一般に、数学科生は、読んでる教科書にもよるが、1日1ページ進むか進まないかという日もあるくらい読むのが遅い。

 

 

(極端な話ではあるが、知り合いの心理学博士過程の院生に「教科書とか論文ってどれくらい読んだ?」と聞いたところ、「修士の頃は論文を一年で50報は読んだなあ」と言っていた。普通の数学科修士過程の人がこれをやるのは不可能だろう。)

 

 

数学科とそれ以外の学科では論文や教科書の読むスピードが概ね異なる。これには理由があって、数学の場合、高校の頃の教科書のように行間がきちんと埋められていないということと、専門用語が抽象的すぎて理解しがたい、ということが挙げられる。

 

 

前半の行間が埋められていないというのを具体例で考えてみる。例えば、以下のように教科書では記述されていたとする。

 

 

よって、{w_k}はL^2のコーシー列となる。したがって、

 

あるw ¥in L^2 ; w_k ¥to w in L^2.

 

となる。

 (堤誉志雄著 偏微分方程式論p56より引用)

 

ここでは、コーシー列だから収束して、収束先がL^2内に存在すると述べているわけだけども、「なぜ収束するのか、なぜ収束先がL^2内にあるのか」という説明が抜けている(本来この部分は読者が説明できなければならない)。

 

 

 

証明の最中の主張と主張の間にある論理の飛躍を「行間」というが、これに気づいて説明できるようになるためにいろんな本を参考にしたり具体例を考えたりなどをしているとあっという間に時間過ぎてしまう。

 

 

 

ここでは数学では教科書の行間に隠されている主張をきちんと説明することが重要だと述べた。一方、「きちんと」説明するからには、使われる用語は厳密に定義されている必要がある。

 

 

 

そこで、後半の定義の厳密さと抽象度の高さについては今度の記事で述べていきたい。

 

 

  •  おまけ

本文で紹介するのが面倒になってしまったので、あとはQ&A形式で答える。

 

Q.数学科の人って好きな素数ってあるんでしょ?

A.ない。何か特定の素数が気に入っている人は、数学科と言うより情報系など応用系の人たちに多い気がする。数学科の場合、特定の素数というより素数一般が持っている性質に興味があると思う。

 

Q.「n杯飲めてn+1杯飲めないわけがない、はい帰納法」って飲み会のコールあるんでしょ?
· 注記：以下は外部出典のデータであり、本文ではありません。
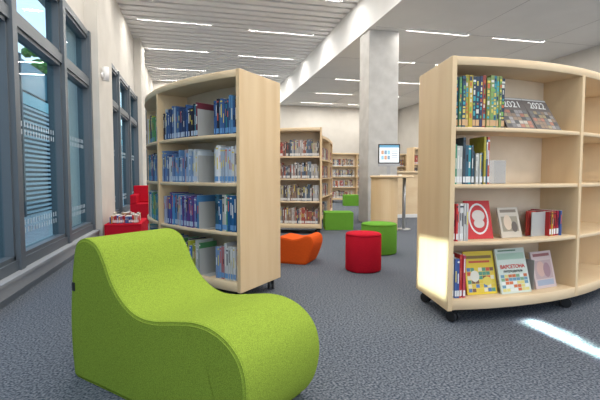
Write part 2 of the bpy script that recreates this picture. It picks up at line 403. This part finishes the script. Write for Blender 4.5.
# ------------------------------------------------ foam furniture
def spline(pts,n=8,closed=True):
    out=[]; N=len(pts)
    for i in range(N):
        p0,p1,p2,p3=[Vector(pts[(i+k-1)%N]) for k in range(4)]
        for j in range(n):
            t=j/n
            out.append(.5*((2*p1)+(-p0+p2)*t+(2*p0-5*p1+4*p2-p3)*t*t+(-p0+3*p1-3*p2+p3)*t**3))
    return out
def extruded(name,prof,W_,x,y,ang,mat,r=.016,tag=False):
    pr=spline(prof,8); n=len(pr)
    nor=[]
    for i in range(n):
        t=(pr[(i+1)%n]-pr[i-1]).normalized(); nor.append(Vector((-t.y,t.x)))
    area=sum(pr[i].x*pr[(i+1)%n].y-pr[(i+1)%n].x*pr[i].y for i in range(n))
    if area<0: nor=[-q for q in nor]
    a=math.radians(ang); d=Vector((math.cos(a),math.sin(a))); w=Vector((-math.sin(a),math.cos(a)))
    mb=MB([mat,'dark'])
    rings=[]
    st=[(r*(1-math.cos(k/5*math.pi/2)),r*(1-math.sin(k/5*math.pi/2))) for k in range(6)]
    seq=[(o,i_) for o,i_ in st]+[(W_-o,i_) for o,i_ in st[::-1]]
    for (o,ins) in seq:
        b=len(mb.v); rings.append(b)
        for i in range(n):
            q=pr[i]+nor[i]*ins; P=Vector((x,y))+d*q.x+w*o
            mb.v.append((P.x,P.y,max(q.y,.0)))
    for k in range(len(rings)-1):
        for i in range(n):
            jj=(i+1)%n; f=[rings[k]+i,rings[k]+jj,rings[k+1]+jj,rings[k+1]+i]
            mb.face(f if area<0 else f[::-1],0,sm=True)
    f=[rings[0]+i for i in range(n)]; mb.face(f[::-1] if area>0 else f,0)
    f=[rings[-1]+i for i in range(n)]; mb.face(f if area>0 else f[::-1],0)
    if tag:
        q=Vector(tag)
        fn=lambda aa,bb,zz: (x+d.x*aa+w.x*bb,y+d.y*aa+w.y*bb,zz)
        mb.box(q.x-.012,q.x+.012,-.003,.003,q.y-.02,q.y+.02,1,fn=fn)
    o=mb.build(name)
    for side in (r*.3,W_-r*.3):
        c=bpy.data.curves.new('seam','CURVE'); c.dimensions='3D'; c.bevel_depth=.0026; sp=c.splines.new('POLY'); sp.points.add(n-1); sp.use_cyclic_u=True
        for i in range(n):
            q=pr[i]+nor[i]*r*.28; P=Vector((x,y))+d*q.x+w*side
            sp.points[i].co=(P.x,P.y,max(q.y,.003),1)
        c.materials.append(M[mat]); so=bpy.data.objects.new('seam',c); scene.collection.objects.link(so); so.parent=o
    return o
prof=[(.03,.0),(.0,.06),(-.012,.25),(.005,.45),(.035,.60),(.07,.66),(.14,.68),(.225,.655),(.28,.59),(.335,.50),(.41,.43),(.50,.39),(.60,.385),(.72,.405),(.84,.425),(.94,.42),(1.025,.385),(1.085,.32),(1.105,.22),(1.08,.10),(1.02,.015),(.95,.0),(.5,.0),(.2,.0)]
extruded('rocking_lounge_chair',prof,.48,-.585,2.235,-47.7,'green',tag=(.025,.44))
prof2=[(.02,.0),(.0,.05),(.015,.22),(.06,.285),(.14,.285),(.24,.27),(.32,.285),(.40,.315),(.46,.29),(.47,.20),(.41,.04),(.37,0),(.2,0)]
extruded('lounge_seat',prof2,.36,.82,4.66,-34,'orange')

def lathe(name,x,y,prof,mat,sx=1,sy=1,rot=0,n=40):
    mb=MB([mat,'dark']); rings=[]
    for (r,z) in prof:
        rings.append(len(mb.v))
        for i in range(n):
            t=2*math.pi*i/n; a=r*sx*math.cos(t); b=r*sy*math.sin(t)
            mb.v.append((x+a*math.cos(rot)-b*math.sin(rot),y+a*math.sin(rot)+b*math.cos(rot),z))
    for k in range(len(rings)-1):
        for i in range(n):
            j=(i+1)%n; mb.face([rings[k]+i,rings[k]+j,rings[k+1]+j,rings[k+1]+i],0,sm=True)
    mb.face([rings[0]+i for i in range(n)][::-1],0); mb.face([rings[-1]+i for i in range(n)],0,sm=True)
    return mb.build(name)
def poufprof(r,h): return [(r-.02,0),(r-.005,.008),(r,.02),(r,h-.03),(r-.004,h-.022),(r+.001,h-.018),(r-.008,h-.006),(r-.02,h),(r*.6,h+.006),(r*.2,h+.008)]
lathe('pouf',1.66,4.08,poufprof(.182,.385),'red')
lathe('pouf',2.22,4.95,poufprof(.22,.375),'green2')
def cushion_box(name,cx,cy,w_,d_,h_,ang,mat):
    mb=MB([mat]); a=math.radians(ang)
    fn=lambda x,y,z:(cx+x*math.cos(a)-y*math.sin(a),cy+x*math.sin(a)+y*math.cos(a),z)
    mb.box(-w_/2,w_/2,-d_/2,d_/2,0,h_-.03,fn=fn); mb.box(-w_/2+.006,w_/2-.006,-d_/2+.006,d_/2-.006,h_-.03,h_-.025,fn=fn); mb.box(-w_/2,w_/2,-d_/2,d_/2,h_-.025,h_,fn=fn)
    return mb.build(name,bevel=.01,seg=3)
cushion_box('seat_cube',2.50,7.36,.50,.42,.31,-12,'green2')
cushion_box('seat_cube',4.80,12.9,.45,.45,.34,-12,'green2')
cushion_box('window_bench',-1.02,7.05,.5,.9,.26,0,'red')
mb=MB(['vcol','plate'])
P=lambda a,d,z:(-1.22+a,6.68+d,z)
books(mb,P,0,.40,.262,'red',(.09,.12),(.012,.03))
P2=lambda a,d,z:(-1.22+a,6.95+d,z)
books(mb,P2,0,.40,.262,'warm',(.10,.14),(.012,.03))
mb.build('stacked_books')
cushion_box('red_armchair',-.95,9.3,.6,.6,.4,0,'red')
arm=bpy.data.objects['red_armchair']
mb=MB(['red']); mb.box(-1.25,-.65,9.52,9.64,.4,.75); mb.box(-1.25,-1.13,9.0,9.52,.4,.58); mb.box(-.77,-.65,9.0,9.52,.4,.58)
mb.build('back_and_arms',parent=arm,bevel=.02,seg=3)

# ------------------------------------------------ standing desk with computer
desk=bpy.data.objects.new('standing_desk',None); scene.collection.objects.link(desk)
dx,dy=3.35,6.95
mb=MB(['woodh','metal'])
n=40; b=len(mb.v)
for z in (.92,.96):
    for i in range(n):
        t=2*math.pi*i/n; mb.v.append((dx+.39*math.cos(t),dy+.28*math.sin(t),z))
for i in range(n):
    j=(i+1)%n; mb.face([b+i,b+j,b+n+j,b+n+i],0,sm=True)
mb.face([b+i for i in range(n)][::-1],0); mb.face([b+n+i for i in range(n)],0)
mb.build('desk_top',parent=desk)
mb=MB(['wood','metal'])
for i in range(18):
    def q(th,r,z): return (dx-.12+r*math.cos(th),dy+.02+r*math.sin(th),z)
    t0=math.radians(150+i*9); t1=math.radians(150+(i+1)*9)
    mb.hexa([q(t0,.21,.02),q(t1,.21,.02),q(t1,.24,.02),q(t0,.24,.02),q(t0,.21,.92),q(t1,.21,.92),q(t1,.24,.92),q(t0,.24,.92)],0)
mb.cyl((dx+.24,dy,.02),(0,0,1),.03,.90,16,1); mb.cyl((dx+.24,dy,0),(0,0,1),.12,.02,28,1)
mb.cyl((dx-.12,dy+.02,0),(0,0,1),.235,.02,28,1)
mb.build('desk_base',parent=desk)
pc=bpy.data.objects.new('desktop_computer',None); scene.collection.objects.link(pc)
a=math.radians(-13)
cx,cy=dx-.03,dy+.06
fn=lambda x,y,z:(cx+x*math.cos(a)-y*math.sin(a),cy+x*math.sin(a)+y*math.cos(a),z)
mb=MB(['dark','metal','screen','white'])
mb.box(-.19,.19,-.012,.012,1.17,1.51,0,fn=fn); mb.box(-.19,.19,-.013,.012,1.12,1.17,1,fn=fn)
mb.box(-.172,.172,-.0135,-.012,1.19,1.492,2,(.72,.77,.80),fn=fn)
mb.box(-.172,.172,-.0145,-.0135,1.45,1.492,2,(.12,.30,.45),fn=fn)
for i_ in range(3):
    for k_ in range(2): mb.box(-.14+i_*.055,-.095+i_*.055,-.0145,-.0135,1.24+k_*.09,1.31+k_*.09,2,[(.25,.45,.55),(.5,.3,.2),(.2,.3,.4)][(i_+k_)%3],fn=fn)
for k in range(4): mb.box(.04,.15,-.0145,-.0135,1.26+k*.04,1.28+k*.04,2,(.4,.42,.45),fn=fn)
mb.box(-.03,.03,.012,.03,.97,1.3,1,fn=fn); mb.box(-.10,.10,-.08,.08,.9605,.973,1,fn=fn)
mb.build('monitor',parent=pc)
mb=MB(['white','metal']); mb.box(-.18,.10,-.22,-.12,.9605,.975,0,fn=fn)
for r_ in range(4):
    for k in range(12): mb.box(-.175+k*.0225,-.157+k*.0225,-.215+r_*.022,-.198+r_*.022,.975,.979,1,fn=fn)
mb.box(.13,.18,-.21,-.13,.9605,.98,0,fn=fn)
mb.build('keyboard_and_mouse',parent=pc)
mb=MB(['woodh','white']); mb.box(4.05,5.6,8.9,9.5,.0,1.02,0); mb.box(4.0,5.65,8.85,9.55,1.02,1.06,0); mb.box(4.05,5.6,8.885,8.9,.0,.08,1)
mb.build('reception_counter',bevel=.004)
mb=MB(['white','metal']); mb.cyl((-1.33,7.0,2.45),(1,0,0),.05,.03,16,0); mb.cyl((-1.27,7.0,2.37),(0,0,1),.045,.20,20,0); mb.cyl((-1.30,7.0,2.45),(1,0,0),.015,.05,10,1)
mb.build('wall_lamp')

# ------------------------------------------------ light
wd=bpy.data.worlds.new('sky'); scene.world=wd; wd.use_nodes=True
nt=wd.node_tree; bg=nt.nodes['Background']
tc=nt.nodes.new('ShaderNodeTexCoord'); sp=nt.nodes.new('ShaderNodeSeparateXYZ'); rp=nt.nodes.new('ShaderNodeValToRGB')
rp.color_ramp.elements[0].position=.0; rp.color_ramp.elements[0].color=(.88,.93,1,1)
rp.color_ramp.elements[1].position=.6; rp.color_ramp.elements[1].color=(.42,.62,.92,1)
nt.links.new(tc.outputs['Generated'],sp.inputs[0]); nt.links.new(sp.outputs[2],rp.inputs[0]); nt.links.new(rp.outputs[0],bg.inputs[0])
bg.inputs[1].default_value=2.2
def beam(name,target,D,dist,sx,sy,e):
    D=Vector(D).normalized(); z=-D; y=Vector((0,1,0)); y=(y-z*y.dot(z)).normalized(); x=y.cross(z)
    l=bpy.data.lights.new(name,'AREA'); l.shape='RECTANGLE'; l.size=sx; l.size_y=sy; l.energy=e; l.spread=math.radians(1.0); l.color=(1,.93,.82)
    o=bpy.data.objects.new(name,l); scene.collection.objects.link(o)
    p=Vector(target)-D*dist
    o.matrix_world=Matrix(((x.x,y.x,z.x,p.x),(x.y,y.y,z.y,p.y),(x.z,y.z,z.z,p.z),(0,0,0,1)))
beam('sunbeam',(2.15,1.93,0),(3.65,1.35,-2.6),5,.055,.85,9)
beam('sunbeam',(1.6,2.70,.34),(.78,.1,-.35),4.6,.34,.5,2.8)

# ------------------------------------------------ camera
cd=bpy.data.cameras.new('camera'); cd.lens=25.8; cd.sensor_width=36; cd.clip_start=.05
co=bpy.data.objects.new('camera',cd); scene.collection.objects.link(co)
co.location=(0,0,.97); co.rotation_euler=(math.radians(90-3.33),0,math.radians(-13.7))
scene.camera=co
A.ない。そもそもn杯飲めてもn+1杯飲めるとは限らない。ちなみに、飲み会において「俺酒加算回飲めるから」というのは実際聞いたことある。どこにでも勇者はいるものである。

 

Q.「写真撮るとき、1+1は〜?」って聞かれて定義不足とか言っちゃうんでしょ?

A.ない。というかピースしてくれない。ちなみに、学内で移動中に石につまづいたとき、「こんなところに特異点があったか。」と言った知人はいた。

 

Q.ベクトルを太字で書かないの?

A.僕は気づいたら太字で書いてなかった。太字で書かない教科書は多い。

 

Q.数学科の人って5次元とか見えるんでしょ?

A.大半の人間には見えないが、一部見える人はいるらしい。私の指導教員の話であれば、博論提出直前は忙しすぎて4次元まで見えたらしい。他にも代数幾何のある教員に研究の話を聞きに行ったら、「4次元までなら見えるんですけどね〜5次元はちょっとね。。。(笑)」と言っていた。わけわからん。ちなみに、この教員は「微分幾何とか位相幾何の問題の多くは代数幾何に帰着されるんだよね。だから代数幾何以外いらなくね(笑)」みたいなことを言っていた気がする。ちびりそうになった。さすがにいるだろ。

 

 

 

こうしてみてみると、数学科以外の人間がこの手の神話を作り出しているのではないかと思えてきた。